>>
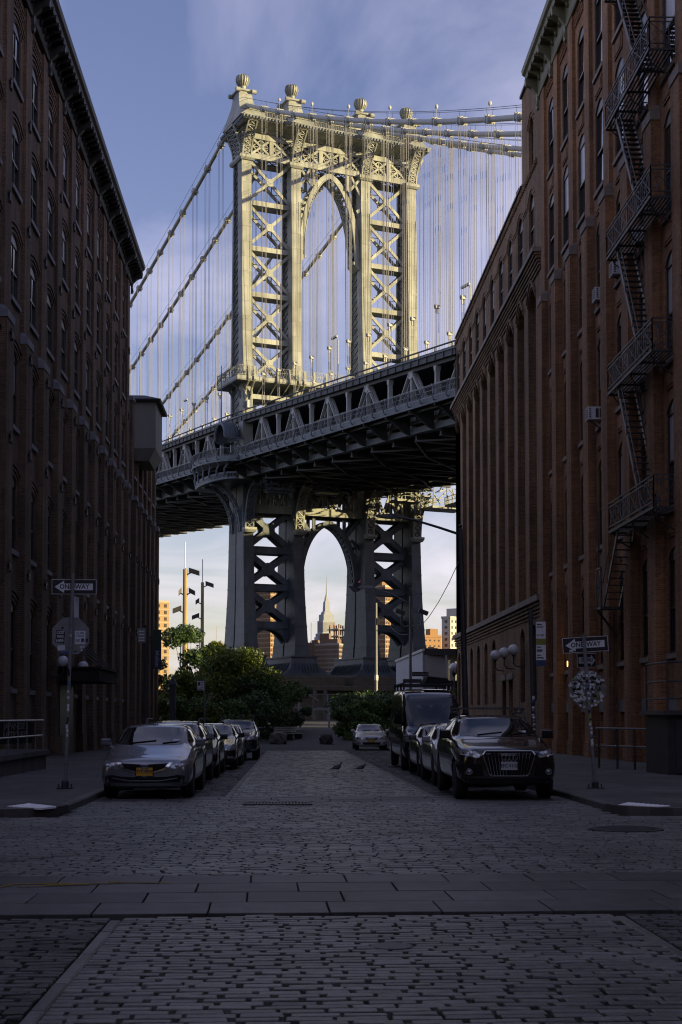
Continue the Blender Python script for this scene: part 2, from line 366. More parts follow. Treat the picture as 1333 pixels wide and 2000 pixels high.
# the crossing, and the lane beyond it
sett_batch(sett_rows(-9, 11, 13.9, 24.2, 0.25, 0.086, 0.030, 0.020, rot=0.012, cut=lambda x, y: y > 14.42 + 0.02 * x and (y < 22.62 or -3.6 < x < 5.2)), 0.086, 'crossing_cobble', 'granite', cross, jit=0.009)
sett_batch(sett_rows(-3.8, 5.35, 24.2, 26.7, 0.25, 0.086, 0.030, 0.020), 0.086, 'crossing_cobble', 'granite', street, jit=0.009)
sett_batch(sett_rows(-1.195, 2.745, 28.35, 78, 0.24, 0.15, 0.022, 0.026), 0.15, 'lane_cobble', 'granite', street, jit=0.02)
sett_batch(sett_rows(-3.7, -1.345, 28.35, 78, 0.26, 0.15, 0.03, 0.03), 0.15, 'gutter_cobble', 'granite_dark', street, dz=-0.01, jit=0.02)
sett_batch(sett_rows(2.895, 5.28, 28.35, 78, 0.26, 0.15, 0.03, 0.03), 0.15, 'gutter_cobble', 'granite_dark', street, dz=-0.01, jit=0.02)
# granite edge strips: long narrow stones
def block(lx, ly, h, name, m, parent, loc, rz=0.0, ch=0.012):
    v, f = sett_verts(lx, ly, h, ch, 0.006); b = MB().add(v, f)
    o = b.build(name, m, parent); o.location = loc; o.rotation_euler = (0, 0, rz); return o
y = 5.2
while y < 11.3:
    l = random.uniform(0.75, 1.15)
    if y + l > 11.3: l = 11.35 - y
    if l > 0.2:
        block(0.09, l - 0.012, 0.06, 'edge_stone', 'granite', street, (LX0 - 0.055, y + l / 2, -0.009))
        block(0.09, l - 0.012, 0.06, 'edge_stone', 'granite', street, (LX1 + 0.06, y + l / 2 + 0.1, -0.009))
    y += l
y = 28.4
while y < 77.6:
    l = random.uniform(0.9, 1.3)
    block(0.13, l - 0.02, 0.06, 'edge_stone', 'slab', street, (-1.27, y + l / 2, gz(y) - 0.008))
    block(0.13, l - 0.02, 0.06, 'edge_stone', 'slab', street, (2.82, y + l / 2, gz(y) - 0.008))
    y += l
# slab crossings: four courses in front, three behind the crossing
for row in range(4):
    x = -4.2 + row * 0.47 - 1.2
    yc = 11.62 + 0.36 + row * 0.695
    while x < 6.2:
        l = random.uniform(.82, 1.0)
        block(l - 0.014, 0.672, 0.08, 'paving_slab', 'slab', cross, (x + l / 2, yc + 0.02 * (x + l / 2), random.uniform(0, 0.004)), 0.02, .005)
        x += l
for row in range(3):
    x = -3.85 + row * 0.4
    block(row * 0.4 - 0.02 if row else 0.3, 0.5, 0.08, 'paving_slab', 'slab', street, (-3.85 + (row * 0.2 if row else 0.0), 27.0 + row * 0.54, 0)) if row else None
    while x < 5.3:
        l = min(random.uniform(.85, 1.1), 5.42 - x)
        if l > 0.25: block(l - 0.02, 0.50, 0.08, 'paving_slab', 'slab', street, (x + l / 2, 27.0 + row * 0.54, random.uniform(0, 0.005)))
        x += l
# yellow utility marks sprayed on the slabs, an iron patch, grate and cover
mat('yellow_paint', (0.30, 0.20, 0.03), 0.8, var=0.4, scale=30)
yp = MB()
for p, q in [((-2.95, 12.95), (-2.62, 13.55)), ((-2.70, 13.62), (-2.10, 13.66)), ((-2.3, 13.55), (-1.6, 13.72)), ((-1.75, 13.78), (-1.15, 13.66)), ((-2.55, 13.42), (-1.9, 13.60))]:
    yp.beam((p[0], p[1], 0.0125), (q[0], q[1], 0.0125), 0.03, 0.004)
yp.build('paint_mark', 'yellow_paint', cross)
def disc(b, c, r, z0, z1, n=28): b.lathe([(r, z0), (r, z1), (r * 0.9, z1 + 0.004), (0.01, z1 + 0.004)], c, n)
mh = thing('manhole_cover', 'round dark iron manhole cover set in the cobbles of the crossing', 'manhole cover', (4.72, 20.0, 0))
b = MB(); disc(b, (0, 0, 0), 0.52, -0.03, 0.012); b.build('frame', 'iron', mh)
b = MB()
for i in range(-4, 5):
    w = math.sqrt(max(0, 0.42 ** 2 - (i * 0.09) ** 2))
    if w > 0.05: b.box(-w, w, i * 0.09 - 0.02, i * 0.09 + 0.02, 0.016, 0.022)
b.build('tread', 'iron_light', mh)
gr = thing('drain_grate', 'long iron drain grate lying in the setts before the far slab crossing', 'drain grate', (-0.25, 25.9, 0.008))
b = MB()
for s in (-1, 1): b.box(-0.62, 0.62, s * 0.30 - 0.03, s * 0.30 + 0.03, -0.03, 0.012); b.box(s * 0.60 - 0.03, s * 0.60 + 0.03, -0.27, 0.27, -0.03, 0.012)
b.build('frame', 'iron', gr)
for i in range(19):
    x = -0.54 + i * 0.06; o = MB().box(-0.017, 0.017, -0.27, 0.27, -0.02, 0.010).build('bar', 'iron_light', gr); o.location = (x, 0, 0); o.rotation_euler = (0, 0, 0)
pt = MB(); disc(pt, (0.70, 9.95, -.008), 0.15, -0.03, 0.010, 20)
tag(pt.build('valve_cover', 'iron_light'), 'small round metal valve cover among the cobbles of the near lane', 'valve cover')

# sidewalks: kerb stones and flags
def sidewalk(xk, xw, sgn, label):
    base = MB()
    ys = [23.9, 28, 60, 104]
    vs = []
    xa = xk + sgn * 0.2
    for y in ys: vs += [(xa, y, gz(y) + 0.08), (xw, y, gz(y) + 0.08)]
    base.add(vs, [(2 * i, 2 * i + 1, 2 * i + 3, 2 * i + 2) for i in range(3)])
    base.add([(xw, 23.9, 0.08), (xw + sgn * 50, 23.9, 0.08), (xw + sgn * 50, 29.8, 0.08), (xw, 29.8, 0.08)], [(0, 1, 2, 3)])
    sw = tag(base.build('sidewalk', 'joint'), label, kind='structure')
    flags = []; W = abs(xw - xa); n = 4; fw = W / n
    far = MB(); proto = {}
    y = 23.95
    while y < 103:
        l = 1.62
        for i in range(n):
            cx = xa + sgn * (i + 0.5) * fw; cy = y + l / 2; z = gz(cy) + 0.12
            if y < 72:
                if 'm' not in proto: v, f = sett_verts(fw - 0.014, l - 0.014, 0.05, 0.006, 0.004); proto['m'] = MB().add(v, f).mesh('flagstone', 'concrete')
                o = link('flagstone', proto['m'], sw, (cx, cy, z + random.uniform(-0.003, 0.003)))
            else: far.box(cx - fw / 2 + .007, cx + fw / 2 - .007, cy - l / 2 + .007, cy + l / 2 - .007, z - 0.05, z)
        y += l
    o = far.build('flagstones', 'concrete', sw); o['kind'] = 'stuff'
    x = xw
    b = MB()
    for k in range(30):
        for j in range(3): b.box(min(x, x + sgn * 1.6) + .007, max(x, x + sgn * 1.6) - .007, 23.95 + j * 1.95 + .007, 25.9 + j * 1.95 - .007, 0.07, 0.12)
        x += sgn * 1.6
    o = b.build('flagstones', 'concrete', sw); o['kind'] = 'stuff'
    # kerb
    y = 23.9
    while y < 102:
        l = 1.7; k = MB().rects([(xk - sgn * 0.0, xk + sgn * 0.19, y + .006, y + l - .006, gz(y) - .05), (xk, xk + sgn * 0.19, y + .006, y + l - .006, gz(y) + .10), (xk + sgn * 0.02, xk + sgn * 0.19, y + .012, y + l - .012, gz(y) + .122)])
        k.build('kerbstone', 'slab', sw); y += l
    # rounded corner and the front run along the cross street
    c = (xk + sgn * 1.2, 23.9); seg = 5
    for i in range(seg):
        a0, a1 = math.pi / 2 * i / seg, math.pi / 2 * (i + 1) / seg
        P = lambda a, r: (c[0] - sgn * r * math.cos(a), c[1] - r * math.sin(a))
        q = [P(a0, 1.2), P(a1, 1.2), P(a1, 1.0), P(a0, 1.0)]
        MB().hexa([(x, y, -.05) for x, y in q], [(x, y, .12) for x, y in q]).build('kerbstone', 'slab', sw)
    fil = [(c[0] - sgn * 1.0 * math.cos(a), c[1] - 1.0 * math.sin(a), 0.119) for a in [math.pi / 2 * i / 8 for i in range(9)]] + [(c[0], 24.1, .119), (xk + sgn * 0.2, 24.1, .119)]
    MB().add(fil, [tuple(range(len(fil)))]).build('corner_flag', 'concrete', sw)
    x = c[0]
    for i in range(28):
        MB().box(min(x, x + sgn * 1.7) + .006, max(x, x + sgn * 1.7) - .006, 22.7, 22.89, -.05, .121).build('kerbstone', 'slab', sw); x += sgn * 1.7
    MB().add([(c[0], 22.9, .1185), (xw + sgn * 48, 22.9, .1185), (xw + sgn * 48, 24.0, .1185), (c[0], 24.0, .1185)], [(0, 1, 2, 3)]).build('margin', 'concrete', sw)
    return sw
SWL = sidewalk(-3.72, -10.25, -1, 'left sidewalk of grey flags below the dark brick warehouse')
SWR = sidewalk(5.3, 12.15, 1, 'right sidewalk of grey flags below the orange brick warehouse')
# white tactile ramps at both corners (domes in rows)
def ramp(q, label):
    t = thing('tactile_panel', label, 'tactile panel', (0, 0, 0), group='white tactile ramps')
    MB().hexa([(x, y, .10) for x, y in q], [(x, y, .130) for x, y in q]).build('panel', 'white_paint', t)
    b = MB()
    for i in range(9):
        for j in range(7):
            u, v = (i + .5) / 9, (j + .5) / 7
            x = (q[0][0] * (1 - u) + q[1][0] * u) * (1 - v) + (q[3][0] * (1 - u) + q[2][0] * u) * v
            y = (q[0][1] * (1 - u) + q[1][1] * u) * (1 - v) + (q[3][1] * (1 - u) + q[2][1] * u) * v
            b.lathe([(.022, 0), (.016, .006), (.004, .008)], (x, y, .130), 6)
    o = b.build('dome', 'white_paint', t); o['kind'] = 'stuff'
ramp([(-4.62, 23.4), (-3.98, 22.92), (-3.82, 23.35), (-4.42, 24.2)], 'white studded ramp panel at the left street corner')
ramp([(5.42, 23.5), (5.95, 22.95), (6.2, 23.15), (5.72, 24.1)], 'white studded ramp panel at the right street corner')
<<
▶ _Written problem_:
Repeat exactly and only the lines from the start of the data above through the line that holds "0.15, 'lane_cobble', 'granite', street, jit=0.02)", inclusive. Pictures do not belong in the copy.

▶ _Worked solution_:
Continue the Blender Python script for this scene: part 2, from line 366. More parts follow. Treat the picture as 1333 pixels wide and 2000 pixels high.
# the crossing, and the lane beyond it
sett_batch(sett_rows(-9, 11, 13.9, 24.2, 0.25, 0.086, 0.030, 0.020, rot=0.012, cut=lambda x, y: y > 14.42 + 0.02 * x and (y < 22.62 or -3.6 < x < 5.2)), 0.086, 'crossing_cobble', 'granite', cross, jit=0.009)
sett_batch(sett_rows(-3.8, 5.35, 24.2, 26.7, 0.25, 0.086, 0.030, 0.020), 0.086, 'crossing_cobble', 'granite', street, jit=0.009)
sett_batch(sett_rows(-1.195, 2.745, 28.35, 78, 0.24, 0.15, 0.022, 0.026), 0.15, 'lane_cobble', 'granite', street, jit=0.02)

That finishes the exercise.